Funny sighting interjection: Crunchy Sighting. He wasn't barking his head off at me, but he did have his head HANGING out the car window while his master was driving down the street. Now what made him an undeniable Crunchy was that he was chomping furiously at the wind that rushed over his golden main as they zoomed past. It. Was. Adorable.

I started running again and knew street-wise where I still had to run, but I wasn't sure how far it was because I wasn't paying enough attention during our drive-through, so this didn't aide my tired self in motivation. I was on a long stretch and suddenly realized how much my knees had been hurting me for the past few miles. I was thirsty, my foot blister was KILLING me, and my knees felt like they had been ground to a pulp. It was also cold outside. I. Wanted. To. Quit. I got to the end of the stretch and realized where I was. I had to turn to the right at the end of the street and do an out-and-back stretch to make up 2 miles and then it was done. I also knew that I could turn to the left and have less than 1/4 mile and be done. Over the course of 3 minutes I went back and forth between "you deserve to stop, you're only making your injuries worse, YOU'RE DEHYDRATING YOURSELF! YOU'RE KILLING ERICA!" and "no! you need to get that 12 miles in! everyone else is at 15, you can't afford to be further behind." I could see the end of the street getting closer and closer, and finally I knew what I had to do. I finally thought to myself "I know you're tired, but you're so close! You can do this. This is just a minor hiccup on the way to Marathon" and so I turned to the right. I was so proud of myself, and that's basically what kept me going for the next mile. I stopped and walked for about 5 minutes because I thought my knees were going to explode, but then finished the last 1/2 mile strong. I did it, but I don't know why it was so hard.

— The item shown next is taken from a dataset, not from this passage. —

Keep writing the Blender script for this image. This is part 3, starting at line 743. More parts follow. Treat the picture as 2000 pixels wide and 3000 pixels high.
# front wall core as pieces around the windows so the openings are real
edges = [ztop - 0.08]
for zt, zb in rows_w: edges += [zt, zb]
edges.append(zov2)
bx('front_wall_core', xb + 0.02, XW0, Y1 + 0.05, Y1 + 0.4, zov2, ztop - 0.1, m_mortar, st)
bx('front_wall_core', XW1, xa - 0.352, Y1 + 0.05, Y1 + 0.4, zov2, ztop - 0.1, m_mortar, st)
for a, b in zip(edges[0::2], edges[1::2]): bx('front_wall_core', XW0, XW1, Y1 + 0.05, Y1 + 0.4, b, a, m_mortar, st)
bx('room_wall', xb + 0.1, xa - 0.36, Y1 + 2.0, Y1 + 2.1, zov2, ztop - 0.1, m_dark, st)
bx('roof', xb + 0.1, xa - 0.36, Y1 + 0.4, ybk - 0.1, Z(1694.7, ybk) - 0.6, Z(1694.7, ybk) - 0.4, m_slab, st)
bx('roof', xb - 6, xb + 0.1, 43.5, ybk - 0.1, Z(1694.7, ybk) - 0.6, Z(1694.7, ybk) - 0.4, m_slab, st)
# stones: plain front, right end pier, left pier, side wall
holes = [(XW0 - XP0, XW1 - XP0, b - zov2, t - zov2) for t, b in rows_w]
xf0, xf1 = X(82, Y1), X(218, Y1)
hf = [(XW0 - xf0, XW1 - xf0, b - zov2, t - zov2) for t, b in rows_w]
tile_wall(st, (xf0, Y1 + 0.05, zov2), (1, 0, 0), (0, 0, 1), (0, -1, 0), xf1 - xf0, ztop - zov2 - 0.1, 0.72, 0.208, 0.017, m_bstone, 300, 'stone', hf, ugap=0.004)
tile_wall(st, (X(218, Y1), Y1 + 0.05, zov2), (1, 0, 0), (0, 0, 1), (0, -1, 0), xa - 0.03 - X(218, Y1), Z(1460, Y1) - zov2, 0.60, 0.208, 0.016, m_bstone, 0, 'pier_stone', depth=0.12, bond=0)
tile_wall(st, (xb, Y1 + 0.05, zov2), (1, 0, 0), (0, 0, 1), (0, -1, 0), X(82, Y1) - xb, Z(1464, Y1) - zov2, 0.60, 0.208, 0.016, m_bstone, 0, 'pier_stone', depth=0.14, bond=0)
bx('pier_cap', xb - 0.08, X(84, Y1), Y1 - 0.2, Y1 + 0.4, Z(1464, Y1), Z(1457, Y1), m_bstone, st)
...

I was listening to a podcast (and by podcast I mean 2003 recording of Loveline with Dr. Drew and Adam Carolla) centered around Dawson's Creek (remember that show?!). So my 12 mile run will forever been reminiscent of being down at the 'Creek.

Monday, 2.5 miles, chilly, sidewalks clear
I really went back and forth whether or not to run tonight since I had just done my long run yesterday, and my knees were still really painful. Then I thought about how busy the rest of my week is going to be, and how this was my only free night for a couple days (aka fitting in a run will be difficult). I went out aiming for an easy 3 miles, but I got a little over a mile and my foot started hurting, so I turned around and came back. It was long enough to get my heart rate up and start a little bit of a sweat, so there's no shame in my little effort, I think.

I'm really torn about what to do with my ever-worsening arch blisters, because no one really knows what to do in the arch (since NO ONE gets blisters there). When I trained for my half marathon they just kind of went away after a few months and I just developed callouses. This time around it is not the case. I'll be going in this weekend to get new shoes (don't worry, you'll hear alllll about it, I'm sure) so maybe they'll be able to shed some more light on my predicament? I also need to take a trip to Goodwill and get my makeshift running belt so I don't cough chocolaty sand anymore.

Also, my birthday is is less than 2 weeks (lots of drinking), and then I'm going to SAN FRANSISCO 2 weeks after that (obscene amount of drinking), and I'm planning on not drinking until the marathon once I get back (April 8). What a roller coaster for my liver!